In exchange, Ginkowski did not file the firearms charge.

Smith got another break when the Brown Deer village prosecutor, Rebecca Boyle, dismissed Smith's ticket for refusing the breath and blood tests.

Smith's personnel record lists two commendations.

In 1991, he received a commendation for arresting five suspects in an attempted robbery.

In 1996, Smith received another award, this one for recovering a sawed-off shotgun and connecting it to suspects in a string of armed robberies.

Smith did not respond to a certified letter seeking comment for this story. As a result of the drunken-driving conviction, he was fined $779, according to the summary. His driver's license was revoked for 61/2 months.

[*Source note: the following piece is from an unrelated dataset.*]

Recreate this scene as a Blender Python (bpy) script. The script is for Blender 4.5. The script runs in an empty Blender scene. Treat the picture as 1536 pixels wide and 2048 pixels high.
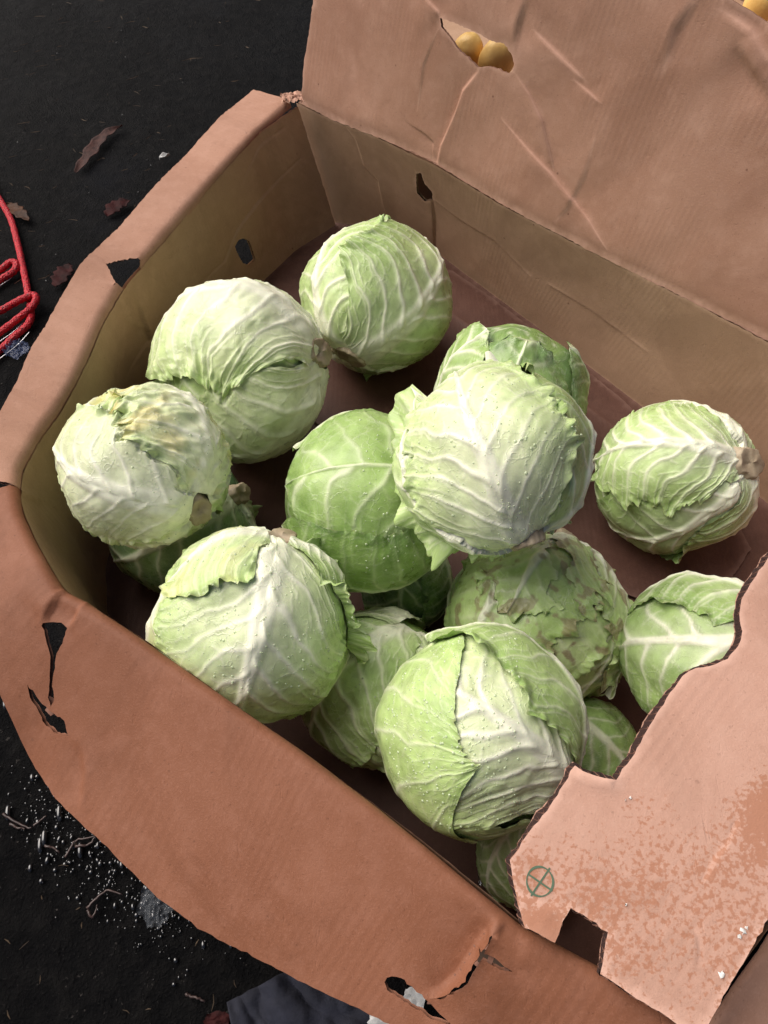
import bpy, math, random
import numpy as np
from mathutils import Vector, geometry as geo
R = math.radians
rng = np.random.default_rng(7)
random.seed(7)
sc = bpy.context.scene
col = sc.collection

# ------------------------------------------------------------------ camera
F_PX, TILT, CAM_Z = 1365.0, R(30), 0.85
cd = bpy.data.cameras.new("camera"); cam = bpy.data.objects.new("camera", cd); col.objects.link(cam)
cam.location = (0, 0, CAM_Z); cam.rotation_euler = (TILT, 0, 0)
cd.sensor_fit = 'VERTICAL'; cd.sensor_height = 36; cd.lens = F_PX / 2048 * 36
cd.clip_start = 0.02; cd.clip_end = 500
sc.camera = cam
# ------------------------------------------------------------------ sky, sun, exposure
SUN_ELEV, SUN_AZ = R(50), R(-61)          # azimuth measured from +Y towards +X
w = bpy.data.worlds.new("World"); sc.world = w; w.use_nodes = True
nt = w.node_tree; bg = nt.nodes['Background']
sky = nt.nodes.new('ShaderNodeTexSky'); sky.sky_type = 'NISHITA'; sky.sun_disc = False
sky.sun_elevation = SUN_ELEV; sky.sun_rotation = SUN_AZ
sky.air_density = .7; sky.dust_density = 6.0; sky.ozone_density = 0.3
nt.links.new(sky.outputs[0], bg.inputs[0]); bg.inputs[1].default_value = 0.050
sd = bpy.data.lights.new("sun", 'SUN'); sun = bpy.data.objects.new("sun", sd); col.objects.link(sun)
sd.energy = 2.8; sd.angle = R(60); sd.color = (1.0, .95, .89)
sdir = Vector((math.sin(SUN_AZ) * math.cos(SUN_ELEV), math.cos(SUN_AZ) * math.cos(SUN_ELEV), math.sin(SUN_ELEV)))
sun.rotation_euler = sdir.to_track_quat('Z', 'Y').to_euler()
sun.location = (-1, 1, 3)
sc.view_settings.view_transform = 'Standard'; sc.view_settings.look = 'None'
sc.view_settings.exposure = 0.38; sc.view_settings.gamma = 1

# ------------------------------------------------------------------ helpers
C0 = np.array([0, 0, CAM_Z])
st_, ct_ = math.sin(TILT), math.cos(TILT)
def ray(px, py):
    u, v = px - 768, py - 1024
    d = np.array([u, F_PX * st_ - v * ct_, -(F_PX * ct_ + v * st_)])
    return d / np.linalg.norm(d)
def at(px, py, z):
    d = ray(px, py); return C0 + d * ((z - CAM_Z) / d[2])
def project(P):
    d = P - C0
    x = d[..., 0]; dep = d[..., 1] * st_ - d[..., 2] * ct_; up = d[..., 1] * ct_ + d[..., 2] * st_
    return np.stack([768 + F_PX * x / dep, 1024 - F_PX * up / dep], -1)
def beyond(P, px, py, k):
    """point on the line of sight of (px,py), k times the least distance away from P, on the far side"""
    d = ray(px, py); w_ = P - C0; s = w_ @ d; m = np.linalg.norm(w_ - d * s)
    return C0 + d * (s + m * math.sqrt(max(k * k - 1, 0)))

_perm = np.random.default_rng(3).permutation(512)
_perm = np.concatenate([_perm, _perm, _perm])
_grad = np.random.default_rng(4).normal(size=(512, 3)); _grad /= np.linalg.norm(_grad, axis=1)[:, None]
def noise3(p):
    p = np.asarray(p, float) + 97.3
    i = np.floor(p).astype(int); f = p - i; u = f * f * f * (f * (f * 6 - 15) + 10); i &= 255
    out = 0
    for dx in (0, 1):
        wx = u[..., 0] if dx else 1 - u[..., 0]
        for dy in (0, 1):
            wy = u[..., 1] if dy else 1 - u[..., 1]
            for dz in (0, 1):
                wz = u[..., 2] if dz else 1 - u[..., 2]
                g = _grad[_perm[_perm[_perm[i[..., 0] + dx] + i[..., 1] + dy] + i[..., 2] + dz] & 511]
                out = out + wx * wy * wz * (g[..., 0] * (f[..., 0] - dx) + g[..., 1] * (f[..., 1] - dy) + g[..., 2] * (f[..., 2] - dz))
    return out * 1.6
def fbm(p, o=3, g=.5):
    a, s, out = 1, 1, 0
    for _ in range(o):
        out = out + a * noise3(p * s + 13.7 * s); a *= g; s *= 2.03
    return out
def n2(x, y, sd_=0, o=2):
    return fbm(np.stack([x, y, np.full_like(x, sd_ * 3.17)], -1), o)
def sst(a, b, x):
    t = np.clip((x - a) / (b - a), 0, 1); return t * t * (3 - 2 * t)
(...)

Smith successfully completed the deferred-prosecution deal. There is no other discipline on his record.

If Smith had been a driver for American United Taxi Cab Co. in Milwaukee, he would have been let go after the incident.

"Drunken driving, we do not accept at all," said Mike Richlin, general manager of the cab company. "There's no question, even on a first offense."

As a Milwaukee cop, though, the outcome for Smith wasn't nearly as dire. In August, Flynn promoted him to captain.

In the video presentation to officers, Flynn didn't address the potential danger of mixing guns and alcohol.

But he did talk about it during a Milwaukee Common Council committee meeting in May. At the time, the new law allowing Wisconsin residents to carry concealed weapons was being debated in the state Legislature.

At the meeting, Flynn said citizens with recent drunken-driving convictions shouldn't be allowed to carry guns.

"Obviously," he said, "the state has an interest that if you're in the position to carry a firearm lawfully, you do so not under the influence of any substances."